Yeah, I'm pretty nerdy, but I think I'm in good company.
Ulysses, of course, is not so neat and tidy. It's more of a crazy, chaotic mess. One that will take more than one reading to make any sense of, and then, I suspect, it will still be a crazy, chaotic mess.
So I threw aside the notebook, shunned any outside commentary, and began to read Ulysses naked. (Meaning the book, not myself. Not that Joyce would mind a bit of nudity. I'm sure he would fully approve of me reading on, say, the toilet or in the bathtub, and then relating all of the details on my blog.)
And then, here comes the shocking thing: I actually like it! It's a true Life moment:
What I am most enjoying is the random rhythm of the writing. I couldn't say exactly what it is, but my brain is entertained by it. I don't even have to know what he's talking about [sigh of relief]. Something about the combination of short phrases, incomplete thoughts, one-word "sentences", words scrunched together, and playful alliteration all add up to a some sort of drunken party of language. I've come to look forward especially to phrases that are sort of ticklish:
- "Croppies lie down" (38).
- "Oot: a dullgarbed old man from the curbstone tendered his wares, his mouth opening: oot" (116).
- "Lovephiltres. Paragoric poppysyrup bad for cough" (104).
- "Boys are they? Yes. Inishturk. Inishark. Inishboffin. At their joggerfry. Mine. Slieve Bloom." (70).
Perched on high stools by the bar, hats shoved back, at the tables calling for more bread no charge, swilling, wolfing gobfuls of sloppy food, their eyes bulging, wiping wetted moustaches. . . A man spitting back on his plate: halfmasticated gristle: no teeth to chewchewchew it (215).And some passages I do find darkly beautiful:
A cloud began to cover the sun wholly slowly wholly. Grey. Far.
No, not like that. A barren land, bare waste. Vulcanic lake, the dead sea: no fish, weedless, sunk deep in the earth. No wind would life those waves, grey metal, poisonous foggy waters. Brimstone they called it raining down: the cities of the plain: Sodom, Gomorrah, Edom. All dead names. A dead sea in a dead land, grey and old. Old now. It bore the oldest, the first race . . . (73)

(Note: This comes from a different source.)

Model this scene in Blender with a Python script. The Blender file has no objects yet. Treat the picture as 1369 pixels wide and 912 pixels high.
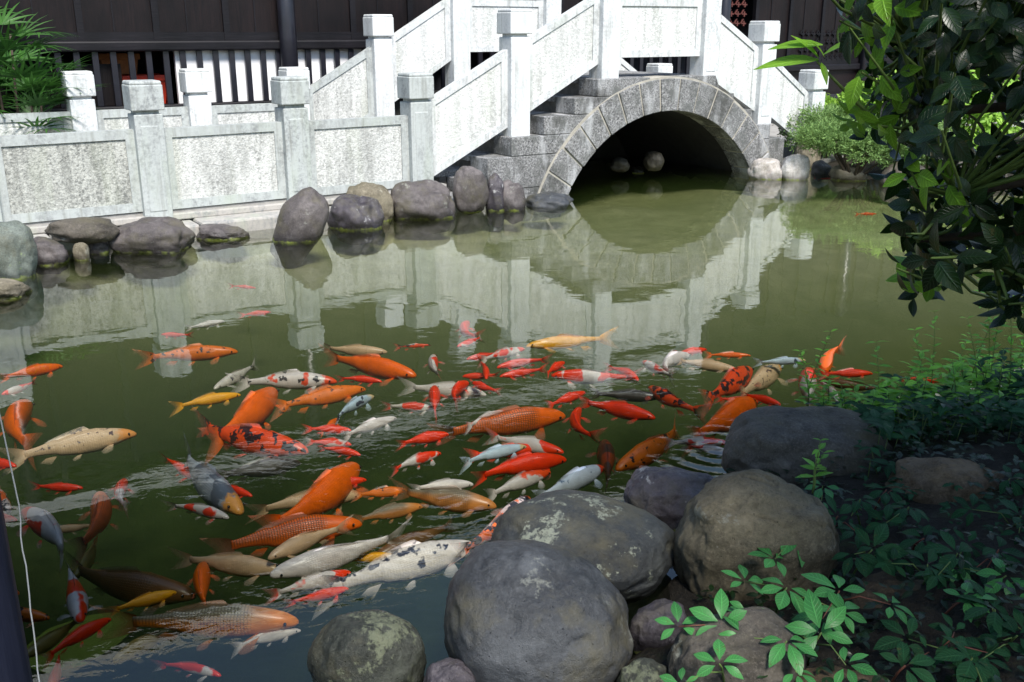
import bpy, bmesh, math, random
from mathutils import Vector, Matrix, noise, Euler
R = math.radians
sc = bpy.context.scene
COL = sc.collection
random.seed(7)

# ------------------------------------------------------------------ camera
PW, PH, FPX, PITCH, CH = 1369.0, 912.0, 1310.0, R(17.6), 1.65
def ray(x, y):
    a = (x - PW/2)/FPX; b = -(y - PH/2)/FPX
    return Vector((a, math.cos(PITCH) + b*math.sin(PITCH), -math.sin(PITCH) + b*math.cos(PITCH)))
def at(x, y, z=0.0):
    d = ray(x, y); t = (z - CH)/d.z
    return Vector((d.x*t, d.y*t, z))
def atd(x, y, dist):
    return Vector((0, 0, CH)) + ray(x, y).normalized()*dist
def proj(P):
    v = Vector(P) - Vector((0, 0, CH))
    w = v.y*math.cos(PITCH) - v.z*math.sin(PITCH)
    u = v.y*math.sin(PITCH) + v.z*math.cos(PITCH)
    return PW/2 + FPX*v.x/w, PH/2 - FPX*u/w
cam = bpy.data.cameras.new('camera'); cam.sensor_width = 36; cam.lens = FPX/PW*36
cam.clip_start = 0.05; cam.clip_end = 2000
co = bpy.data.objects.new('camera', cam); COL.objects.link(co)
co.location = (0, 0, CH); co.rotation_euler = (math.pi/2 - PITCH, 0, 0); sc.camera = co

# bridge frame: s along the balustrade, t away from the pond, z up
BA = math.atan(.65); UX, UY = math.cos(BA), math.sin(BA); OX, OY = -.92, 9.63
def W(s, t, z=0.0):
    return Vector((OX + s*UX - t*UY, OY + s*UY + t*UX, z))
def ST(p):
    dx, dy = p[0]-OX, p[1]-OY
    return dx*UX + dy*UY, -dx*UY + dy*UX

# ------------------------------------------------------------------ tagging
def tag(o, label=None, cat=None, group=None, kind=None):
    if label: o['label'] = label
    if cat: o['category'] = cat
    if group: o['group'] = group
    if kind: o['kind'] = kind
    return o
def empty(name, loc=(0, 0, 0), rz=0.0):
    o = bpy.data.objects.new(name, None); o.empty_display_size = .1
    o.location = loc; o.rotation_euler = (0, 0, rz); COL.objects.link(o); return o

class MB:
    def __init__(s): s.v = []; s.f = []; s.m = []; s.sm = []; s.a = []
    def add(s, vs, fs, m=0, smooth=False, att=None):
        b = len(s.v); s.v += [tuple(v) for v in vs]; s.a += att or [(0, 0, 0)]*len(vs)
        for f in fs: s.f.append([i + b for i in f]); s.m.append(m); s.sm.append(smooth)
    def box(s, x0, x1, y0, y1, z0, z1, m=0):
        s.add([(x0,y0,z0),(x1,y0,z0),(x1,y1,z0),(x0,y1,z0),(x0,y0,z1),(x1,y0,z1),(x1,y1,z1),(x0,y1,z1)],
              [(0,3,2,1),(4,5,6,7),(0,1,5,4),(1,2,6,5),(2,3,7,6),(3,0,4,7)], m)
    def prism(s, pts, y0, y1, m=0):   # pts: (s,z) outline, counter-clockwise seen from -y
        n = len(pts)
        s.add([(p[0], y0, p[1]) for p in pts] + [(p[0], y1, p[1]) for p in pts],
              [list(range(n)), list(range(2*n-1, n-1, -1))] + [(i, i+n, (i+1) % n + n, (i+1) % n) for i in range(n)], m)
    def tube(s, pts, rad, n=6, m=0, cap=True):
        pts = [Vector(p) for p in pts]; k = len(pts)
        if not hasattr(rad, '__len__'): rad = [rad]*k
        vs = []; up = Vector((0, 0, 1))
        for i, p in enumerate(pts):
            d = (pts[min(i+1, k-1)] - pts[max(i-1, 0)]).normalized()
            a = d.cross(up if abs(d.z) < .95 else Vector((1, 0, 0))).normalized(); b = d.cross(a)
            for j in range(n):
                t = 2*math.pi*j/n
                vs.append(p + (a*math.cos(t) + b*math.sin(t))*rad[i])
        fs = [(i*n + j, i*n + (j+1) % n, (i+1)*n + (j+1) % n, (i+1)*n + j) for i in range(k-1) for j in range(n)]
        if cap: fs += [list(range(n))[::-1], [(k-1)*n + j for j in range(n)]]
        s.add(vs, fs, m, True)
    def leaf(s, base, d, nrm, L, Wd, droop=.25, fold=.25, m=0, seg=4, shape=1.0):
        d = Vector(d).normalized(); nrm = Vector(nrm); side = d.cross(nrm)
        if side.length < 1e-4: side = d.cross(Vector((.3, .5, .8)))
        side.normalize(); nn = side.cross(d).normalized(); base = Vector(base)
        vs = []; att = []
        for i in range(seg + 1):
            u = i/seg; att += [(1, u, 1), (0, u, 1), (1, u, 1)]
            c = base + d*(L*u) - nn*(droop*L*u*u)
            w = Wd*.5*math.sin(math.pi*min(1, (u*.97 + .015))**(.8*shape))
            w = max(w, Wd*.03)
            vs += [c + side*w + nn*(fold*w), c, c - side*w + nn*(fold*w)]
        fs = []
        for i in range(seg):
            b = i*3
            fs += [(b, b+1, b+4, b+3), (b+1, b+2, b+5, b+4)]
        s.add(vs, fs, m, True, att)
    def build(s, name, mats, parent=None, loc=None, bevel=0.0, normals=False, rz=0.0):
        me = bpy.data.meshes.new(name); me.from_pydata(s.v, [], s.f)
        if not isinstance(mats, (list, tuple)): mats = [mats]
        for x in mats: me.materials.append(x)
        me.polygons.foreach_set('material_index', s.m); me.polygons.foreach_set('use_smooth', s.sm)
        if bevel or normals:
            bm = bmesh.new(); bm.from_mesh(me); bmesh.ops.recalc_face_normals(bm, faces=bm.faces); bm.to_mesh(me); bm.free()
        if any(q[2] for q in s.a[:400]) or any(q[2] for q in s.a[-400:]):
            at_ = me.attributes.new('leafco', 'FLOAT_VECTOR', 'POINT'); at_.data.foreach_set('vector', [x for q in s.a for x in q])
        me.update(); o = bpy.data.objects.new(name, me); COL.objects.link(o)
        if parent: o.parent = parent
        if loc is not None: o.location = loc
        if rz: o.rotation_euler = (0, 0, rz)
        if bevel:
            b = o.modifiers.new('bevel', 'BEVEL'); b.width = bevel; b.segments = 2; b.limit_method = 'ANGLE'; b.angle_limit = R(40)
        return o
def copy_tree(o, parent=None):
    c = o.copy(); COL.objects.link(c); c.parent = parent
    for ch in list(o.children): copy_tree(ch, c)
    return c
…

There is one statement that actually sunk in a bit--I can at least pretend I understand what he's getting at:
"Like him was I, these sloping shoulders this gracelessness. My childhood bends beside me. Too far for me to lay a hand there once or lightly" (34).I have found that I do not like the conversational bits. I am not offended by the unconventional dashes, I'm just bored by their dialogue. I'm more comfortable inside Bloom's brain. Frightening!
I have also been largely ignorant of the many allusions I've heard about. Of course I can see The Odyssey intertwined into the plot, and a few things that gave me vague Shakespeare vibes, but that's about it.
So, for now, I'm enjoying the novelty of Joyce's experimentation. But I am wondering how long it will take for the "novelty" to wear off. There are many more pages for it to morph into "been there, done that." (I'm behind in my reading, I'm not even sure where I'm--my edition has no chapters.) But maybe Joyce has more up his.